以下代码演示了如何删除链表中间节点。假设我们的链表中有$n$个元素,我们希望删除第$\lfloor n/2 \rfloor$个元素。具体实现如下:
ListNode* deleteMiddleNode(ListNode* head) {
if (head == nullptr || head->next == nullptr) {
return nullptr;
}
ListNode* slow = head;
ListNode* fast = head;
ListNode* prev = nullptr;
while (fast != nullptr && fast->next != nullptr) {
prev = slow;
slow = slow->next;
fast = fast->next->next;
}
prev->next = slow->next;
return head;
}
在这个程序中,我们使用了快慢指针的技巧来找到中间元素。

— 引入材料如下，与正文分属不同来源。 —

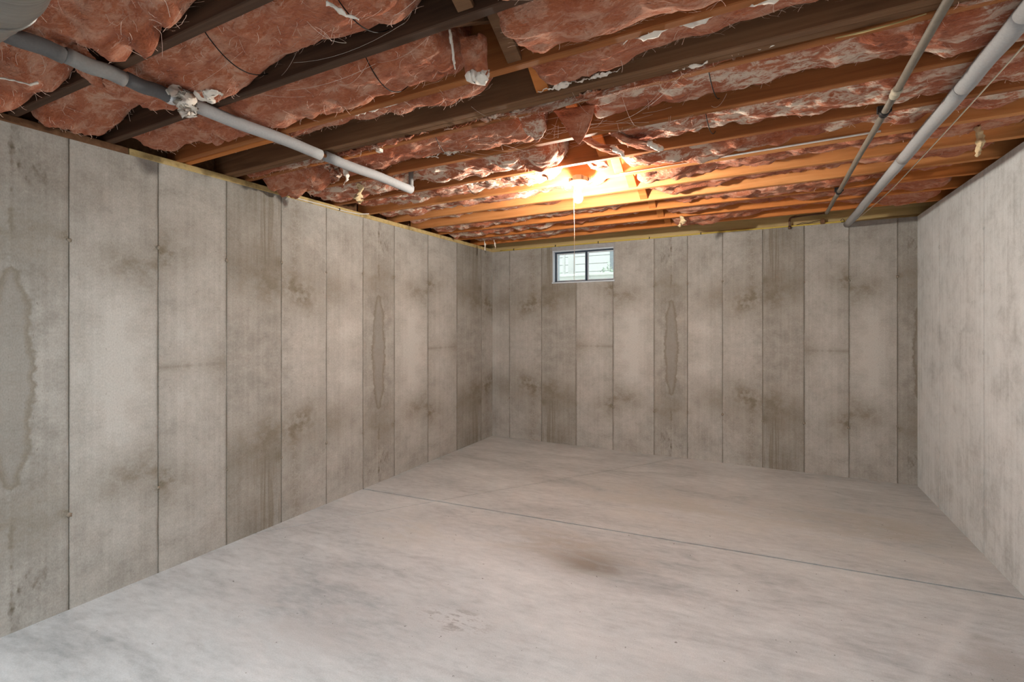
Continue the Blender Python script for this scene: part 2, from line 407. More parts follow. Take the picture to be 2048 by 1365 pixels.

同时,我们还需要维护一个指针prev,用于删除中间节点。
为了验证我们的程序,以下是一个简单的测试用例:
#include <iostream>
using namespace std;
struct ListNode {
int val;
ListNode* next;
ListNode(int x): val(x), next(nullptr) {}
};
void printList(ListNode* head) {
if (head == nullptr) {
cout << "null" << endl;
} else {
cout << head->val;
ListNode* node = head->next;
while (node != nullptr) {
cout << " -> " << node->val;
node = node->next;
}
cout << endl;
}
}
ListNode* deleteMiddleNode(ListNode* head) {
if (head == nullptr || head->next == nullptr) {
return nullptr;
}
ListNode* slow = head;
ListNode* fast = head;
ListNode* prev = nullptr;
while (fast != nullptr && fast->next != nullptr) {
prev = slow;
slow = slow->next;
fast = fast->next->next;
}
prev->next = slow->next;
return head;
}
int main() {
// create a linked list
ListNode* node1 = new ListNode(1);
ListNode* node2 = new ListNode(2);
ListNode* node3 = new ListNode(3);
ListNode* node4 = new ListNode(4);
ListNode* node5 = new ListNode(5);
node1->next = node2;
node2->next = node3;
node3->next = node4;
node4->next = node5;
// print the original linked list
cout << "Original linked list: ";
printList(node1);
// delete middle node
ListNode* newHead = deleteMiddleNode(node1);
// print the updated linked list
cout << "Updated linked list: ";
printList(newHead);
return 0;
}
输出结果如下:
Original linked list: 1 -> 2 -> 3 -> 4 -> 5
Updated linked list: 1 -> 2 -> 4 -> 5
可以看到,中间的节点3已经被成功删除了。